Data listing

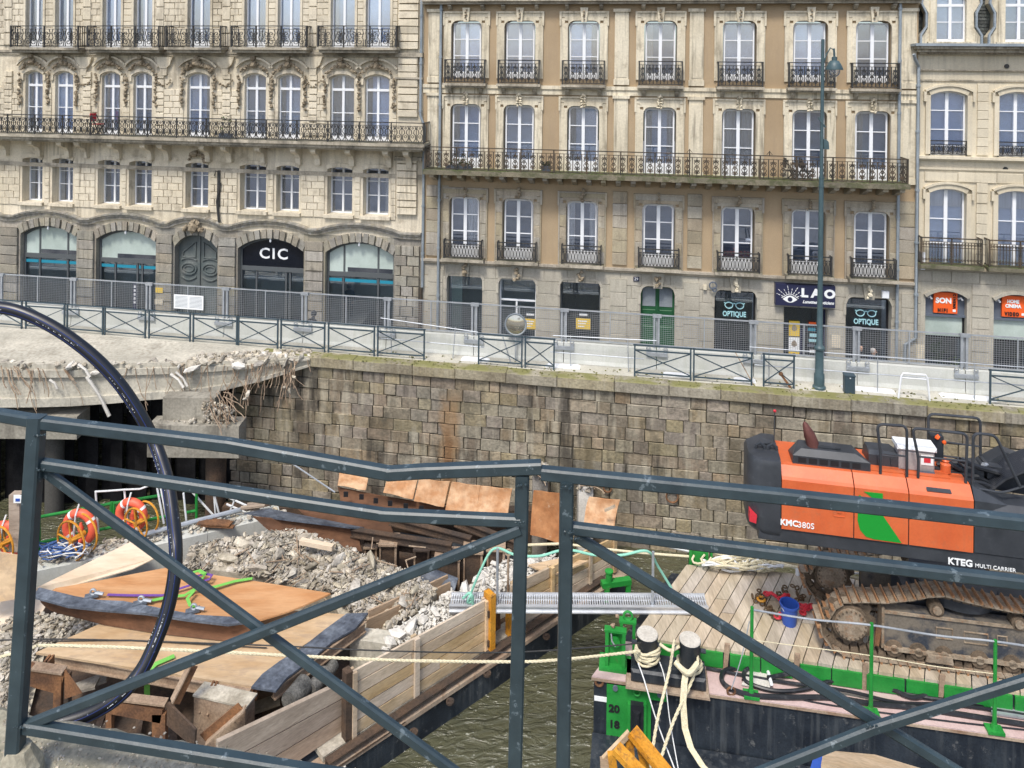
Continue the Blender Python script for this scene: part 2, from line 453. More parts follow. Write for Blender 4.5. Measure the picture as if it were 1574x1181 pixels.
def window(parent,s,z0,z1,w,d,mun=(),kick=.4,kind=None,rise=.1,curt=0,transom=None,fm='white',gm='glass',cols=2,name='window',stile=.10,fr=.055,room='room_hi',munh=.032):
    h=z1-z0
    key=('w',round(w,2),round(h,2),tuple(mun),kick,kind,rise,transom,fm,cols,stile)
    zs=[kick]+[h*(1-x) for x in sorted(mun,reverse=True)]+[h-fr]
    if key not in _wc:
        mb=MB(); a,b=-w/2,w/2
        mb.box(a,a+fr,0,.07,0,h); mb.box(b-fr,b,0,.07,0,h); mb.box(a+fr,b-fr,0,.07,h-fr,h)
        mb.box(a+fr,b-fr,.005,.06,0,kick)
        if cols==2: mb.box(-stile/2,stile/2,-.012,.06,kick,h-fr)
        elif cols==3:
            for x in (-w/6,w/6): mb.box(x-stile/3,x+stile/3,-.01,.06,kick,h-fr)
        for x in mun:
            z=h*(1-x); t=munh
            mb.box(a+fr,b-fr,.0,.05,z-t/2,z+t/2)
        if transom: mb.box(a+fr,b-fr,-.02,.06,h*(1-transom)-.05,h*(1-transom)+.05)
        if kind: head_fill(mb,a+fr*.6,b-fr*.6,h-fr*.6,kind,rise,.002,.055)
        _wc[key]=mb.mesh('window')
        _wc[key].materials.append(M[fm])
    o=link(name,_wc[key],None,parent,(s,d,z0))
    inner=w-2*fr
    if cols==1: xs=[(-inner/2,inner/2)]
    elif cols==2: xs=[(-inner/2,-stile/2),(stile/2,inner/2)]
    else: xs=[(-inner/2,-w/6),(-w/6,w/6),(w/6,inner/2)]
    for p,q in zip(zs,zs[1:]):
        if q-p<.05: continue
        for x0,x1 in xs:
            k2=('p',round(x1-x0,2),round(q-p,2),gm)
            if k2 not in _wc:
                mb=MB(); mb.box(0,x1-x0,0,.008,0,q-p); _wc[k2]=mb.mesh('pane'); _wc[k2].materials.append(M[gm])
            g=link('pane',_wc[k2],None,o,(x0,.028,p))
            g.rotation_euler=(R.uniform(-.004,.004),0,R.uniform(-.006,.006))
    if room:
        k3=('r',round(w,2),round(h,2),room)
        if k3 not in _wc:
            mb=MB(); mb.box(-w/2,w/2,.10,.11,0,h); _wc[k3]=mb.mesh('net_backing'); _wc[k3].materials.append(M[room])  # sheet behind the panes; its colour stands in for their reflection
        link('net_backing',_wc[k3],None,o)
    if curt:
        mb=MB()
        def cloth(x0,x1):
            n=14; vs=[];
            for i in range(n+1):
                x=x0+(x1-x0)*i/n; y=.068+.018*math.sin(i*1.7)
                vs+=[(x,y,kick*.3),(x,y,h-.03)]
            mb.add(vs,[(2*i,2*i+2,2*i+3,2*i+1) for i in range(n)])
        if curt&1: cloth(-inner/2,-inner/2+inner*(.22 if curt<4 else .4))
        if curt&2: cloth(inner/2-inner*(.22 if curt<4 else .4),inner/2)
        if curt&8: cloth(-inner/2,inner/2)
        mb.obj('curtain',M['curtain'],o)
    return o
def swirl(cx,cz,r,turns,a0,sgn=1,n=11,y=0.):
    pts=[]
    for i in range(n+1):
        t=i/n; a=a0+sgn*turns*2*math.pi*t; rr=r*(1-.82*t)
        pts.append((cx+rr*math.cos(a),y,cz+rr*math.sin(a)))
    return pts
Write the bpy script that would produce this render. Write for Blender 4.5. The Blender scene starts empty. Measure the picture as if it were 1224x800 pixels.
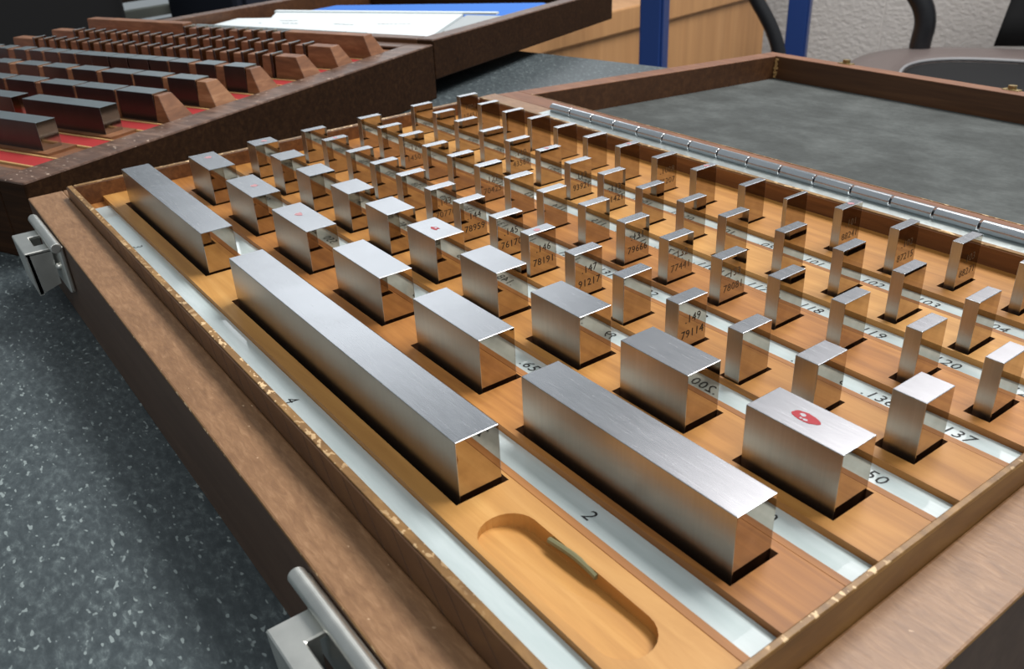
import bpy, bmesh, math, random
from mathutils import Vector, Matrix
U = 0.0254                      # everything below is laid out in inches
C = bpy.context.scene.collection
S = bpy.context.scene
rnd = random.Random(7)

# ------------------------------------------------------------------ camera
cd = bpy.data.cameras.new('camera'); cam = bpy.data.objects.new('camera', cd); C.objects.link(cam)
cd.sensor_width = 36; cd.lens = 36 * 1053.24 / 1224; cd.clip_start = .005; cd.clip_end = 60
cd.dof.use_dof = True; cd.dof.focus_distance = .21; cd.dof.aperture_fstop = 52
rot = Matrix(((.59318, -.35873, .720729), (.803777, .314616, -.504936), (-.045617, .878823, .474963)))
cam.matrix_world = Matrix.Translation(Vector((11.8757, -2.3135, 3.7317)) * U) @ rot.to_4x4()
S.camera = cam
S.view_settings.view_transform = 'Standard'; S.view_settings.look = 'None'
S.view_settings.gamma = 1; S.view_settings.use_curve_mapping = False
S.view_settings.exposure = 0.0

# ------------------------------------------------------------------ world and ceiling fittings
w = bpy.data.worlds.new('world'); S.world = w; w.use_nodes = True
w.node_tree.nodes['Background'].inputs[0].default_value = (.86, .95, 1, 1)
w.node_tree.nodes['Background'].inputs[1].default_value = .31
def panel_light(name, x, y, sx, sy, power, col=(1, 1, 1), z=1.65):
    l = bpy.data.lights.new(name, 'AREA'); l.shape = 'RECTANGLE'; l.size = sx; l.size_y = sy
    l.energy = power; l.color = col
    o = bpy.data.objects.new(name, l); C.objects.link(o); o.location = (x, y, z)
    return o
panel_light('ceiling_panel_light', -3.35, 1.65, 1.8, 1.5, 15.5, (.93, .97, 1))
panel_light('ceiling_panel_light', -5.2, 3.9, 3.4, 2.2, 42, (.93, .97, 1))
panel_light('ceiling_panel_light', -.62, 2.5, .9, 2.6, 14, (1, .93, .92))
panel_light('ceiling_panel_light', .25, 1.1, 1.4, .7, 56, (1, .98, .95))
panel_light('ceiling_panel_light', 1.6, -.9, 1.2, .6, 20, (1, .98, .95))

# ------------------------------------------------------------------ helpers
def link(name, mesh, parent=None, mats=(), label=None):
    o = bpy.data.objects.new(name, mesh); C.objects.link(o)
    for m in mats: mesh.materials.append(m)
    if parent: o.parent = parent
    if label: o['label'] = label
    return o
def obj(name, bm, m, parent=None, label=None, smooth=False):
    bmesh.ops.scale(bm, vec=(U, U, U), verts=bm.verts)
    bmesh.ops.recalc_face_normals(bm, faces=bm.faces)
    me = bpy.data.meshes.new(name); bm.to_mesh(me); bm.free()
    if smooth:
        for p in me.polygons: p.use_smooth = True
    return link(name, me, parent, m if isinstance(m, (list, tuple)) else [m], label)
def empty(name, loc=(0, 0, 0), rz=0, parent=None):
    o = bpy.data.objects.new(name, None); C.objects.link(o)
    o.location = Vector(loc) * U; o.rotation_euler = (0, 0, rz)
    o.empty_display_size = .01
    if parent: o.parent = parent
    return o
def tag(o, label, cat, group=None, kind=None):
    if label: o['label'] = label
    if cat: o['category'] = cat
    if group: o['group'] = group
    if kind: o['kind'] = kind
    return o
def hexa(bm, v, mi=0):
    """eight corners: bottom four then top four, same winding"""
    vs = [bm.verts.new(p) for p in v]
    for f in ((3, 2, 1, 0), (4, 5, 6, 7), (0, 1, 5, 4), (1, 2, 6, 5), (2, 3, 7, 6), (3, 0, 4, 7)):
        bm.faces.new([vs[i] for i in f]).material_index = mi
    return vs
def box(bm, x0, y0, z0, x1, y1, z1):
    return hexa(bm, [(x0, y0, z0), (x1, y0, z0), (x1, y1, z0), (x0, y1, z0), (x0, y0, z1), (x1, y0, z1), (x1, y1, z1), (x0, y1, z1)])
def bevel(bm, w, seg=2):
    bmesh.ops.recalc_face_normals(bm, faces=bm.faces)
    bmesh.ops.bevel(bm, geom=list(bm.edges), offset=w, segments=seg, affect='EDGES', profile=.5, clamp_overlap=True)
def boxo(name, x0, y0, z0, x1, y1, z1, m, parent=None, bev=0, label=None):
    bm = bmesh.new(); box(bm, x0, y0, z0, x1, y1, z1)
    if bev: bevel(bm, bev)
    return obj(name, bm, m, parent, label)
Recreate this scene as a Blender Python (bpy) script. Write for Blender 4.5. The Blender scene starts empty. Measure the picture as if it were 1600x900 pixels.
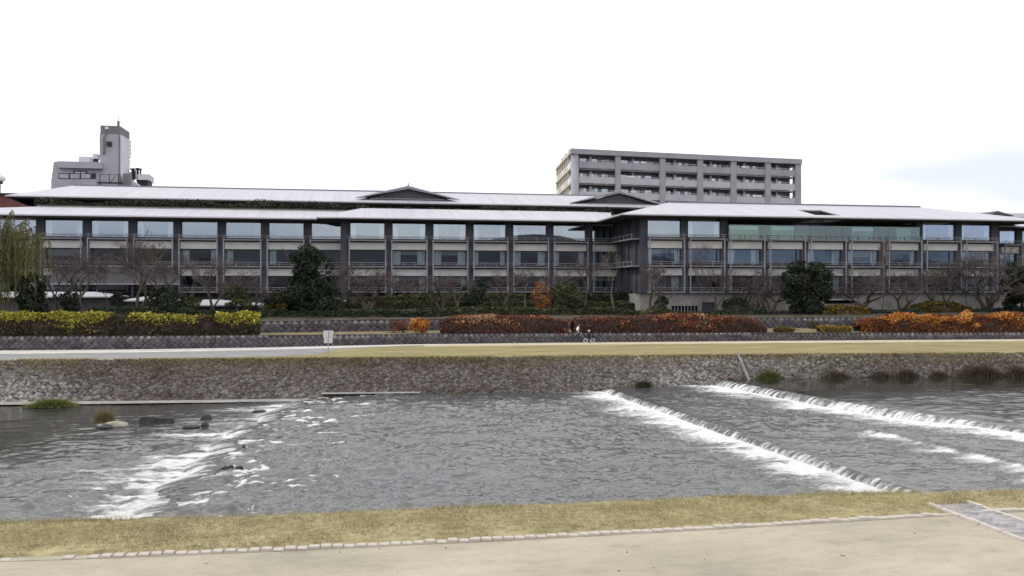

▶ [TASK BRIEF]: Include both the line containing "Write the bpy" and the line containing "rnd = random.Random(7)" when you write out everything between them, exactly. Leave the pictures out.

▶ [RIGHT ANSWER]:
Write the bpy script that would produce this render. Write for Blender 4.5. The Blender scene starts empty. Measure the picture as if it were 1224x800 pixels.
import bpy, bmesh, math, random
from mathutils import Vector, Matrix
U = 0.0254                      # everything below is laid out in inches
C = bpy.context.scene.collection
S = bpy.context.scene
rnd = random.Random(7)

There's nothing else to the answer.